『雨の日に』

話者自身の怪異体験から、祖母の切ない体験を誘導する形で展開するのであるが、はっきり言ってしまうと、怪異の内容と比べてとにかく話が長すぎる印象である。余計なことがダラダラと書かれているわけでもなく、書き手がジェントル・ゴースト・ストーリーに仕上げようとして、祖母の体験談に力を込めて言葉をつぎ込んでしまっているために、話が膨らみすぎた感がある。
この作品は、祖母の子供時代の怪異体験における強烈な心情があってこそ成り立つのは明白である。亡くなった母親に対する思慕の念、その背中に抱かれた弟に対する複雑な感情、そしてそれらがこの世のものではないことを知るが故の恐怖感。これらの激しく振り切れる感情が一気に交錯することによって初めて、祖母の思いを伝えることができるものと理解する。それ故に、この体験談を丁寧に描写説明する意図は正しいと思うし、それなりの分厚さで読み手に訴えかける必要性があったという意見である。

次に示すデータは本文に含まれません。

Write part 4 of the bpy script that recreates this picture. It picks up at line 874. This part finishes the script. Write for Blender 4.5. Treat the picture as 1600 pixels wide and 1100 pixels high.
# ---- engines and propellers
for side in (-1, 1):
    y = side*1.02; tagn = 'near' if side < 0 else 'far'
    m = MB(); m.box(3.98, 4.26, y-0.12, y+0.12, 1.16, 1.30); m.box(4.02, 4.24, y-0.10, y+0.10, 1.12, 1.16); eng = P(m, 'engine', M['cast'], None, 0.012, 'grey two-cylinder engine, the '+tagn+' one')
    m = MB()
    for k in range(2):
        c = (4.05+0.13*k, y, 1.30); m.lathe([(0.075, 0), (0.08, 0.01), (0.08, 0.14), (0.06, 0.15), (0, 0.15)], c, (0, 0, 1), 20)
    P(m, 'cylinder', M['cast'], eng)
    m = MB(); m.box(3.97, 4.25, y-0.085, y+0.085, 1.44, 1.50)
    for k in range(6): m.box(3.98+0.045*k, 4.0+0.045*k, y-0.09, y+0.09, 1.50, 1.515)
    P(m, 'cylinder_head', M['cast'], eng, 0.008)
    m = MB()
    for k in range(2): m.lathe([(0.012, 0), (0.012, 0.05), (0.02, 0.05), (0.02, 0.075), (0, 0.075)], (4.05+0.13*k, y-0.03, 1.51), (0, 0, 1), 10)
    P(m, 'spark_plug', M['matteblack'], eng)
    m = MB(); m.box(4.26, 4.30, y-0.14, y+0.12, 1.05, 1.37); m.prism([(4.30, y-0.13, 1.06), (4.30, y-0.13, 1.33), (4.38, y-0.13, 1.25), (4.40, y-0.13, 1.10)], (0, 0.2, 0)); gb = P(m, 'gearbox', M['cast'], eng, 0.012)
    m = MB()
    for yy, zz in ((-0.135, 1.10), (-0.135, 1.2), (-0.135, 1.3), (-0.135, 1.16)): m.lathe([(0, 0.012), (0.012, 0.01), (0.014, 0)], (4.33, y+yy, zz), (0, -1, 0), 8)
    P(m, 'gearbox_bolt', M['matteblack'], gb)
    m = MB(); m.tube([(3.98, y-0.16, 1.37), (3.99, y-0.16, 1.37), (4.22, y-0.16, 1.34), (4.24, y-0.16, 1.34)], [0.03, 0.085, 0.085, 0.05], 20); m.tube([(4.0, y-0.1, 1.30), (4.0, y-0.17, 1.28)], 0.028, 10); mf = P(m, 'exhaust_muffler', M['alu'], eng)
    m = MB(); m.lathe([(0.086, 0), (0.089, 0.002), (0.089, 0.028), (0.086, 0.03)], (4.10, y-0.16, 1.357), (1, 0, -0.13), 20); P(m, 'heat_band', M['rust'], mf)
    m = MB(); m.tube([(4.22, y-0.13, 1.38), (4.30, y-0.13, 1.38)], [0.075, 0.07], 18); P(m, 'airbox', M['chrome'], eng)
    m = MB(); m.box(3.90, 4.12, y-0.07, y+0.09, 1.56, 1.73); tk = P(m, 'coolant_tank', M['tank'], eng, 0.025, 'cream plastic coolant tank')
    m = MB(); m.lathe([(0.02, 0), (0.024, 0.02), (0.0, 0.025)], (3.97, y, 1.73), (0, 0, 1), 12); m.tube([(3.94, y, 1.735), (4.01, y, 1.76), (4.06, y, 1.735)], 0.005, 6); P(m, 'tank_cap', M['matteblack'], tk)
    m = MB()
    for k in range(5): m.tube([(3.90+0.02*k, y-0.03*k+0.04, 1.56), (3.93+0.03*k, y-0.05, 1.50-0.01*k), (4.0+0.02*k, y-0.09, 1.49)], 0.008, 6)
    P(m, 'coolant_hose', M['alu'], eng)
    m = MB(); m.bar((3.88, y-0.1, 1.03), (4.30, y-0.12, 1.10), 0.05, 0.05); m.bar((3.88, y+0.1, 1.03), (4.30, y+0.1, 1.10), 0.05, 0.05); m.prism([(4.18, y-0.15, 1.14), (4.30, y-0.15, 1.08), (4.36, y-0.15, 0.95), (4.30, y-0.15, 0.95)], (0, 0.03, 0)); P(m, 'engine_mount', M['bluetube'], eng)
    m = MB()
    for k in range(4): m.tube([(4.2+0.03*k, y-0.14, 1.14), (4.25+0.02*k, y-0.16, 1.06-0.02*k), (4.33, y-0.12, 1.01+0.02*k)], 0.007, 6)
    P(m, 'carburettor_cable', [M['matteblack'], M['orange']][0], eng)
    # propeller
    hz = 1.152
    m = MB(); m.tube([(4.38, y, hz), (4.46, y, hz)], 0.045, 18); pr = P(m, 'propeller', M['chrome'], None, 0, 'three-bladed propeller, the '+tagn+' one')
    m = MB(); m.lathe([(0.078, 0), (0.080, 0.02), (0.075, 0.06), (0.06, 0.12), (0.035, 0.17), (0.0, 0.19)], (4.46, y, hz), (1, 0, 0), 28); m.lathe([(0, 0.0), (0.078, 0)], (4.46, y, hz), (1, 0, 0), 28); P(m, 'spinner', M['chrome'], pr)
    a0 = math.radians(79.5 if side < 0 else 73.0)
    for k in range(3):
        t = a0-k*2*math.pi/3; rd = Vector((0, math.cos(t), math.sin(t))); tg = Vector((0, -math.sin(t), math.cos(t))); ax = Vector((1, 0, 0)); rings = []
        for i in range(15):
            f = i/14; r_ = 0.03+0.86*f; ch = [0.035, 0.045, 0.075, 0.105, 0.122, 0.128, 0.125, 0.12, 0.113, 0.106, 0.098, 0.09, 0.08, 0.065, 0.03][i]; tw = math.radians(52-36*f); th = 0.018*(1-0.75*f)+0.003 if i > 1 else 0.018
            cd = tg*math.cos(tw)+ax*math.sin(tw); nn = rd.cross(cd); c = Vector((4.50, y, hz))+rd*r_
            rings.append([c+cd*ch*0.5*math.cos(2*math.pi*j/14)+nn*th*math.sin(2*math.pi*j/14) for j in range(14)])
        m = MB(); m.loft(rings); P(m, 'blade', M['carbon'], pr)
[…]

単なる事象の説明や祖母自身の言葉による語りではなく、しっかりとしたストーリー仕立てで体験を表現したことは正解であったと言えるだろう。しかし、その祖母の強烈な感情を事細かに描写する必然性に対して、怪異の内容がいかにも単純でありきたりすぎるのである。そのために、祖母の感情の高ぶりが激しくなっていく一方で、怪異そのものがエキサイティングなものに変化していくプロセスは弱いと感じた。似たような展開の話が多くて、どうしても先が読めてしまうというか、展開の中に引きずり込まれていく感覚に乏しかったわけである。その醒めてしまった感覚によって「話が長い」という印象が作られてしまったように思う。言葉を紡いで迫力あるシーンを再構築させている点では評価できるが、如何せん、怪異の内容そのものがここまで精緻に書くべきレベルのインパクトを持っていなかったところに、何かしらの不自然さを覚えた次第である。
さらに言えば、祖母の体験を完全に挟み込むように話者の体験談が語られるのであるが、これが悪い方向に作用しているように感じた。祖母の体験談と比べるとかなりおとなしめに書いて、多少のメリハリを付けようとしているようにも思うのだが、それでも厚ぼったいという印象である。祖母の体験談で十分熱く語っており、それに別のベクトルからの怪異体験を重ねると、どうしてもお互いの印象が相殺されてしまうような気がする。特に冒頭部分の話者の体験は、メインとなるべき祖母のジェントル・ゴースト・ストーリーの前振りとして大きすぎるように感じる。むしろ、いきなり祖母の昔話から始めて、それが一段落してから話者が墓地で目撃した弟の霊体の話を流し込むことで、祖母の思いに対する回答とした方が落ち着きが良かったのではないだろうか。時系列的には、話者の体験があったから祖母の体験を引っ張り出してこれたのが正論なのであるが、敢えて「読み物」としてのまとまりの良さ、そして何と言っても祖母の切ない怪異体験をより鮮烈に中心に据える目的を考えると、この構成は有りだったように思う。
さらなる工夫は欲しいと思うが、ただ怪異の本質を把握してそれに向かってひたむきな書き方が出来ている点では、なかなか好印象の作品であるという意見である。文調も丁寧であり、それなりに読ませることに成功しているとも感じるところである。